Ransomware attacks impacted over 2.6 million students between 2018 and 2021, according to new analysis from the U.S. Government Accountability Office (GAO). The number of affected students peaked at nearly 1.2 million in 2020, and declined to 647,000 students in 2021, the GAO report said.

Besides offering cybersecurity-related products and services to schools, the U.S. Department of Education and the Department of Homeland Security’s Cybersecurity and Infrastructure Security Agency have little to no interaction with other agencies and the K-12 community over cybersecurity in schools, the report noted.

To improve coordination among federal agencies over K-12 cybersecurity, GAO recommends U.S. Education Secretary Miguel Cardona establish a coordinated cybersecurity council between federal leaders and schools, and, alongside stakeholders, “consider the identified opportunities for addressing cyber threats, as appropriate.” Additionally, the Education Department should create metrics to gather feedback and gauge the effectiveness of cybersecurity products available to schools, the report said.

Why? There are still no formal channels between federal agencies and schools for addressing cybersecurity risks or incidents, GAO said.

The lack of federal support and coordination with schools over cybersecurity is in part because the Education Department has not created a council to foster ongoing communication between schools and federal agencies, the report found.

Federal guidance in the National Infrastructure Protection Plan, which establishes responsibilities needed to protect critical infrastructure, includes the education subsector. In that plan, the Education Department is expected to manage this subsector, GAO said. CISA and the Education Department should also be coordinating K-12 cybersecurity efforts with federal and nonfederal partners, the agency said.

The GAO report comes soon after about 500 gigabytes of data were stolen from the Los Angeles Unified School District in a major ransomware attack. That led to personal and possibly damaging information on students and staff in the nation’s second-largest school system being posted on the dark web.

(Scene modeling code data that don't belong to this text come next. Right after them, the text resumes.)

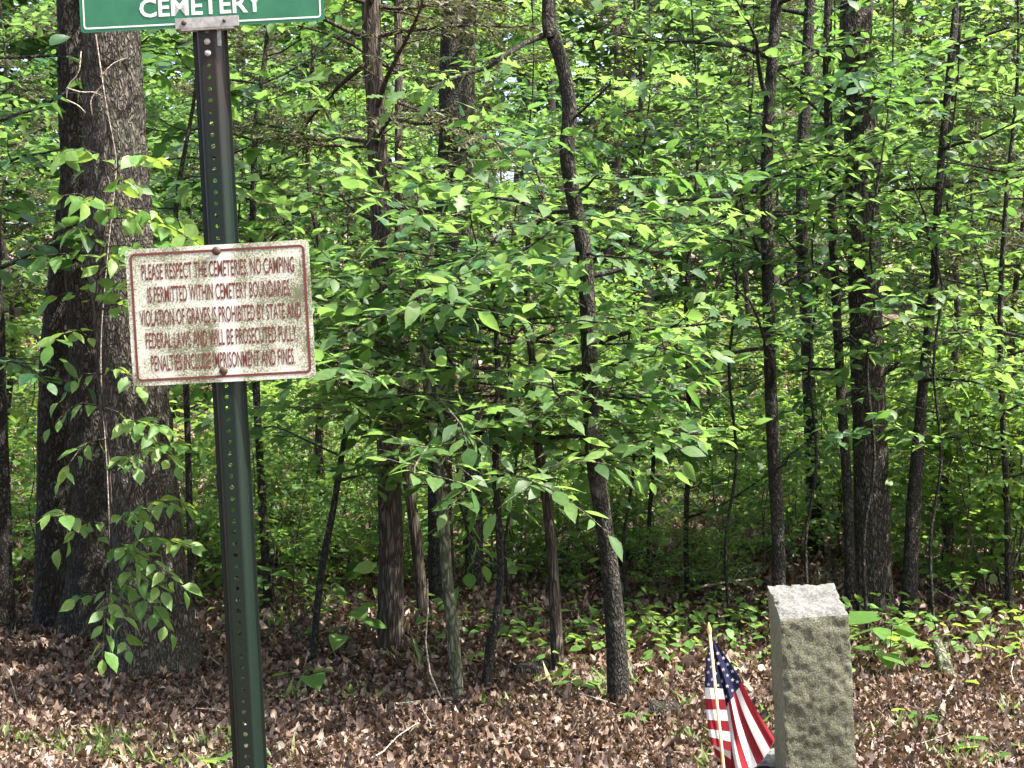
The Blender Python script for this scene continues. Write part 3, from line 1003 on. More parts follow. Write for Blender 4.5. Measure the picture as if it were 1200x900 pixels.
def make_flag():
    D = 3.72
    base = P(866, H0 + F * EYE / D, D)
    root = thing('small_flag', (base[0], D, 0), 'small American flag hanging limp on a thin wooden stick beside the granite marker', 'flag')
    O = np.array([base[0], D, 0.0])
    M_stick = plain('flag_stick', (0.55, 0.42, 0.24), 0.5, col2=(0.42, 0.30, 0.16), nscale=40.0)
    M_gold = plain('flag_tip', (0.60, 0.42, 0.14), 0.35, 0.4)
    top_ = P(831.5, 741, D)
    s = Soup()
    low = np.array([base[0], D, -0.1])
    s.tube([low, low * 0.5 + top_ * 0.5 + [0.002, 0, 0], top_], [0.0042, 0.0042, 0.0040], 10)
    link('stick', s.mesh('stick', [M_stick], origin=O), root)
    s = Soup()
    d = unit(top_ - low)
    s.tube([top_ - d * 0.004, top_ + d * 0.004, top_ + d * 0.012, top_ + d * 0.026], [0.0046, 0.0062, 0.0055, 0.0008], 10)
    link('tip', s.mesh('tip', [M_gold], origin=O), root)

    # cloth: a left fold and a right fan, both hanging from the hoist near the stick's top
    def cloth_mat(name, col):
        m, nt, b, out = new_mat(name)
        b.inputs['Base Color'].default_value = (*col, 1); b.inputs['Roughness'].default_value = 0.7
        b.inputs['Specular IOR Level'].default_value = 0.2
        t = N(nt, 'ShaderNodeBsdfTranslucent'); t.inputs[0].default_value = (*col, 1)
        mx = N(nt, 'ShaderNodeMixShader'); mx.inputs[0].default_value = 0.3
        nt.links.new(b.outputs[0], mx.inputs[1]); nt.links.new(t.outputs[0], mx.inputs[2]); nt.links.new(mx.outputs[0], out.inputs[0])
        return m
    M_r, M_w, M_b = cloth_mat('flag_red', (0.17, 0.010, 0.017)), cloth_mat('flag_white', (0.48, 0.48, 0.48)), cloth_mat('flag_navy', (0.008, 0.010, 0.036))
    s = Soup()

    def q4(c, u, v):           # bilinear patch of pixel corners (tl, tr, br, bl)
        c = np.array(c, float)
        return (c[0] * (1 - u) * (1 - v) + c[1] * u * (1 - v) + c[2] * u * v + c[3] * (1 - u) * v)

    def sheet(fn, nu, nv, colour):
        U, Vv = np.meshgrid(np.linspace(0, 1, nu + 1), np.linspace(0, 1, nv + 1))
        pts = np.array([fn(a, b) for a, b in zip(U.ravel(), Vv.ravel())])
        n = nu + 1
        Q, mi = [], []
        for i in range(nv):
            for j in range(nu):
                Q.append((i * n + j, (i + 1) * n + j, (i + 1) * n + j + 1, i * n + j + 1))
                mi.append(colour((j + 0.5) / nu, (i + 0.5) / nv))
        Q = np.array(Q); mi = np.array(mi)
        for mt in (0, 1, 2):
            if (mi == mt).any():
                s.add(pts, Q[mi == mt], None, mt)

    def cr(pts, v):
        p = np.array(pts, float)
        p = np.vstack([2 * p[0] - p[1], p, 2 * p[-1] - p[-2]])
        q = min(v, 0.99999) * (len(p) - 3); i = int(q); t = q - i
        a, b, c, d = p[i:i + 4]
        return 0.5 * (2 * b + (c - a) * t + (2 * a - 5 * b + 4 * c - d) * t ** 2 + (3 * b - 3 * c + d - a) * t ** 3)

    # right fan: across u (0 at the stick, 1 at the outer edge), along v (0 top, 1 bottom hem)
    def fan(u, v):
        inner = [(832, 749), (838, 785), (845, 820), (849, 850), (853, 878), (857, 906)]
        outer = [(835, 748), (852, 771), (868, 797), (881, 822), (894, 844), (908, 866)]
        a, b = cr(inner, v), cr(outer, v)
        p = a * (1 - u) + b * u
        p[1] += 14 * math.sin(math.pi * u) * v * v
        p = p + np.array([3.0 * math.sin(v * 5 + u * 3) * u * (1 - u) * 4 * v, 0]); dd = D + 0.022 + 0.05 * u * v + 0.03 * v * math.sin(u * 9.0 + v * 2.2) + 0.008 * math.sin(u * 17 - v * 5) * v
        return P(p[0], p[1], dd)
    sheet(fan, 42, 60, lambda u, v: (2 if v < 0.42 + 0.05 * (1 - u) else (0 if int((1 - u) * 7) % 2 == 0 else 1)))

    # left fold
    def foldl(u, v):
        le = [(832, 748), (828, 772), (826, 800), (827, 828), (830, 853), (833, 872)]
        ri = [(833, 749), (839, 775), (846, 803), (851, 830), (855, 858), (857, 884)]
        a, b = cr(le, v), cr(ri, v)
        p = a * (1 - u) + b * u
        p[1] -= 3 * u * v
        dd = D + 0.016 - 0.022 * math.sin((1 - u) * 2.2) * v * (1 - u) - 0.006 * v * math.sin(u * 9) * (1 - u)
        return P(p[0], p[1], dd)
    sheet(foldl, 16, 75, lambda u, v: (2 if v < 0.44 else (1 if int((v - 0.44) / 0.56 * 6) % 2 == 0 else 0)))

    # turned-up hem behind the fold
    def hem(u, v):
        p = q4([(833, 862), (856, 872), (857, 903), (838, 884)], u, v)
        return P(p[0], p[1], D + 0.02 + 0.012 * v)
    sheet(hem, 6, 12, lambda u, v: 0 if v < 0.2 or v > 0.55 else 1)

    def star(fn, u, v, r, eps=0.004, off=-0.0012):
        c = fn(u, v)
        rr = r
        pts = [c + np.array([0, off, 0])]
        for k in range(10):
            a = math.pi / 2 + k * math.pi / 5
            q = rr if k % 2 == 0 else rr * 0.42
            pts.append(c + np.array([q * math.cos(a), off, q * math.sin(a)]))
        T = [(0, 1 + k, 1 + (k + 1) % 10) for k in range(10)]
        s.add(np.array(pts), None, T, 1)
    for v, us in ((0.115, (0.55,)), (0.175, (0.3, 0.8)), (0.235, (0.5, 0.85)), (0.29, (0.22, 0.6)), (0.345, (0.42, 0.75)), (0.40, (0.25, 0.58)), (0.30, (0.9,)), (0.385, (0.88,))):
        for u in us:
            star(fan, u, v, 0.0058, off=-0.004)
    for v, us in ((0.14, (0.4,)), (0.2, (0.25, 0.7)), (0.26, (0.45, )), (0.31, (0.2, 0.72)), (0.365, (0.45,)), (0.41, (0.2, 0.75))):
        for u in us:
            star(foldl, u, v, 0.0055, off=-0.003)
    link('cloth', s.mesh('cloth', [M_r, M_w, M_b], origin=O), root)


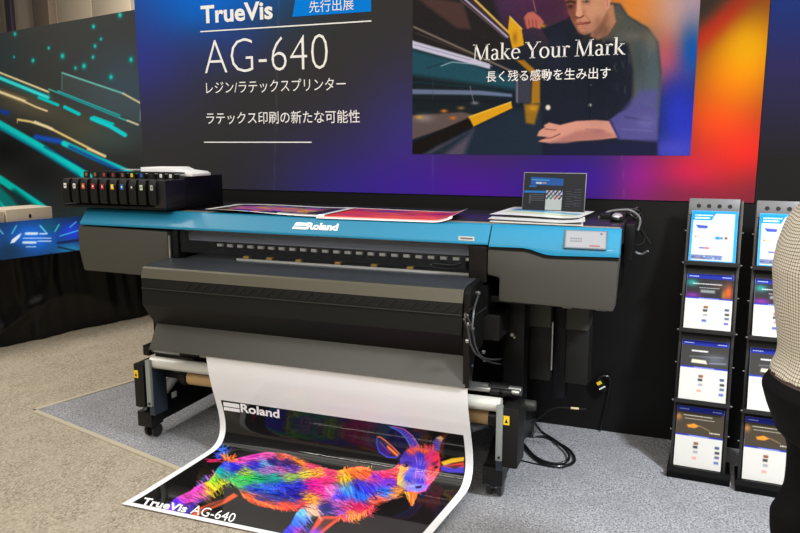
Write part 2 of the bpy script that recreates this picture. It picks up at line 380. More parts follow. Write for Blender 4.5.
P([(405, 165), (474, 128), (512, 109), (545, 112), (545, 165)], (30, 44, 60), 3); P([(437, 160), (470, 134), (474, 128), (462, 160)], (98, 88, 108), 3, .8); P([(416, 160), (436, 147), (470, 131), (420, 160)], (120, 100, 112), 1.5, .5)
P([(468.6, 116.5), (511, 101.6), (512.5, 108), (473.5, 126.5)], (226, 164, 26), .5); cv.line([(469, 117), (511, 102)], 1, (250, 206, 90), .4)
for k, (cc, wd) in enumerate((((232, 190, 96), 2.2), ((60, 50, 60), 2.2), ((196, 180, 214), 1.8), ((110, 90, 100), 1.2))):
    cv.line([(471-k*5, -4), (512-k*2.2, 36+k*.5)], wd, cc, .5)
P([(509.6, 15.5), (521.5, 28), (524, 45), (512.5, 49), (508, 30)], (232, 172, 32), .5); cv.blob(515, 38, 2.5, 6, (150, 96, 16), .7); cv.line([(510, 17), (522, 29)], 1, (250, 210, 110), .4)
P([(516, 60), (524, 60), (540, 74), (540, 103), (531, 104), (532.5, 75)], (168, 118, 30), 1)
P([(514, 78), (531, 76), (531, 103), (516, 103)], (58, 62, 78), .8); cv.line([(517, 80), (517, 102)], 1.4, (120, 124, 140), .5)
P([(524, 104), (540, 104), (534.5, 124.5), (526, 123)], (150, 108, 30), 1.5); cv.blob(533, 108, 5, 3, (226, 164, 40), .7)
cv.line([(427, 68), (440, 64), (444, 64)], 1.6, (30, 60, 80)); cv.line([(441, 66), (452, 62), (492, 66)], .8, (170, 200, 220))
# the man: dark work shirt, forearm on the bed, other hand raised
P([(539, 24), (548, 27), (566, 19), (580, 4), (606, 2), (620, 4), (628, 16), (648, 28), (658, 42), (661, 72), (657, 118), (657, 168), (545, 168), (541, 140), (543, 70), (549, 42)], (27, 32, 46), 1)
P([(609, 4), (620, 4), (628, 16), (648, 28), (658, 42), (661, 74), (657.5, 118), (656, 140), (640, 130), (632, 108), (634, 72), (628, 44), (604, 40)], (84, 86, 82), 2.5)
P([(636, 40), (657, 46), (660, 74), (657, 116), (640, 112), (636, 80)], (76, 96, 108), 4, .75); P([(640, 90), (658, 90), (656, 141), (620, 138), (612, 122), (622, 112)], (84, 82, 146), 3, .9)
for q in range(26):
    u = random.uniform(608, 656); v = random.uniform(20, 128); cv.line([(u, v), (u+random.uniform(-5, 5), v+random.uniform(5, 14))], .9, random.choice([(60, 66, 72), (130, 130, 124), (60, 60, 100)]), .8, .35)
P([(596, 30), (612, 10), (624, 16), (617, 30), (603, 44), (592, 40)], (92, 88, 80), 1); P([(586, 34), (598, 30), (603, 44), (594, 52), (580, 40)], (44, 46, 52), 1.2)
P([(593, 30), (604, 8), (613, 4), (616, 22), (608, 35), (598, 40), (590, 36)], (196, 136, 104), 1); P([(593, 32), (602, 20), (607, 10), (609, 18), (601, 32), (595, 38)], (150, 98, 76), 1.2, .6)
P([(566, -42), (586, -50), (604, -44), (611, -24), (609.5, 0), (606, 12), (600, 24), (591, 33), (584, 34.8), (578, 31.5), (573, 22.5), (568.5, 12), (566, 2), (565, -14)], (214, 152, 120), .9)
P([(562, -36), (577, -38), (577.5, 0), (576, 10), (577.5, 17), (576, 23), (580, 33), (576, 28), (571, 19), (566, 4)], (128, 72, 60), 1.6, .9); cv.blob(567, 10, 3, 10, (110, 50, 80), .5)
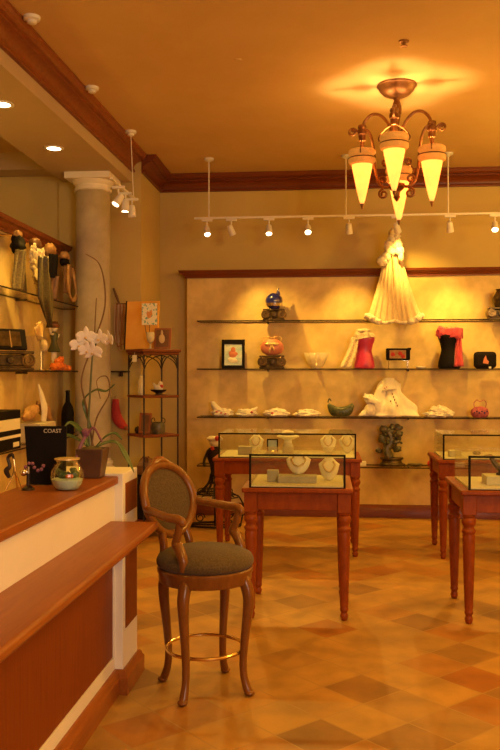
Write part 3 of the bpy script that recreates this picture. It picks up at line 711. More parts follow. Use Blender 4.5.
MB().prism([(0.0,.02),(.022,.045),(.03,.0),(.012,-.035),(-.018,-.04),(-.028,.0),(-.02,.03)], -.0045, -.0032, Matrix.Translation((0,0,.258)) @ Matrix.Rotation(PI/2, 4, 'X') if False else Matrix(((1,0,0,0),(0,0,1,0),(0,1,0,.258),(0,0,0,1)))).build('orange_motif', 'orangeart', t)
MB().tube([(-.02,0,.0),(-.045,0,.156)], .004, 6).tube([(.0,0,.0),(.0,0,.156)], .004, 6).build('stick', 'twig', t)
t = thing('picture_book', 'small dark red framed picture of a pale figure on the shelf stand', 'picture', (-1.56, 7.93, 1.7775), math.radians(-5))
mt = Matrix.Rotation(math.radians(-9), 4, 'X')
MB().box(-.082, .082, -.01, .01, .002, .205, mtx=mt).build('frame', 'terra', t, bevel=.003)
MB().box(-.062, .062, -.0125, -.0101, .022, .185, mtx=mt).build('picture', 'brown', t)
MB().ball((0,-.016,.10), (.03,.003,.045), mtx=None).ball((0,-.002-.018+.004,.155), (.012,.003,.028)).build('painted_figure', 'beads_b', t)
tag(MB().box(-.028, .028, -.002, .002, -.065, .0).tube([(0,0,0),(0,0,.03)], .0015, 5).build('price_tag', 'paper', None, (-1.80, 7.80, 1.72), math.radians(-30)), 'small white tag hanging from the shelf stand top at left', 'tag')
def bottle(x, y, z, prof, m, nm, label, cat):
    return tag(MB().lathe(prof, seg=20).build(nm, m, None, (x, y, z)), label, cat)
bottle(-1.775, 7.97, 1.3405, [(0,0),(.03,0),(.033,.06),(.032,.13),(.018,.15),(.016,.185),(.02,.19),(0,.195)], 'crystal', 'glass_bottle', 'pale glass bottle on the upper shelf of the shelf stand', 'bottle')
t = thing('footed_dish', 'dark footed dish on the upper shelf of the shelf stand', 'dish', (-1.60, 7.95, 1.3405))
MB().lathe([(0,0),(.035,0),(.03,.012),(.03,.018),(.07,.036),(.08,.05),(.07,.046),(0,.03)], seg=24).build('dish', 'iron', t)
t2 = thing('bird_figurine', 'small white and red bird figurine sitting in the dark dish', 'figurine', (-1.60, 7.95, 1.372))
MB().ball((0,0,.034), (.042,.03,.034), nz=.15).ball((.018,0,.075), (.022,.02,.024)).tube([(-.03,0,.05),(-.052,0,.08)], [.018,.006]).build('body', 'whitecloth', t2)
MB().ball((.03,-.012,.05), (.02,.012,.018)).build('red_breast', 'redmark', t2)
t = thing('standing_frame', 'brown wooden frame standing on the middle shelf of the shelf stand', 'picture frame', (-1.735, 7.94, .9675), math.radians(-18))
mt = Matrix.Rotation(math.radians(-8), 4, 'X')
mb = MB(); w, h = .065, .20
for q in ((-w, -w+.022, .002, h), (w-.022, w, .002, h), (-w+.022, w-.022, .002, .024), (-w+.022, w-.022, h-.022, h)): mb.box(q[0], q[1], -.009, .009, q[2], q[3], mtx=mt)
mb.build('frame', 'terra', t, bevel=.002); MB().box(-w+.02, w-.02, -.003, .003, .022, h-.02, mtx=mt).build('backing', 'brown', t)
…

From a district perspective, experts recommend that schools and their IT leaders vet new district technology and create their own security team, notes K12 Dive in a recent article.

Collaboration between instructional and IT leaders to teach cybersecurity to students should be another focus, experts suggest. In such an effort, one Ohio school district — Lakota Local Schools — is among those offering a cybersecurity program for high school students. This course, begun four years ago, also gives students skills to improve safety online, and that can include cybersecurity certifications that can help them get a job in the field, too.

Cyberattacks on schools can have consequences both on academics and finances, GAO said, noting that recovery time has ranged from two to nine months.

Learning loss after a cyberattack can range from three days to three weeks for a district, the agency said. Cyberattacks also create expenses as districts recover. Overall, GAO said, the exact national impact of these cyberattacks on schools is still unknown.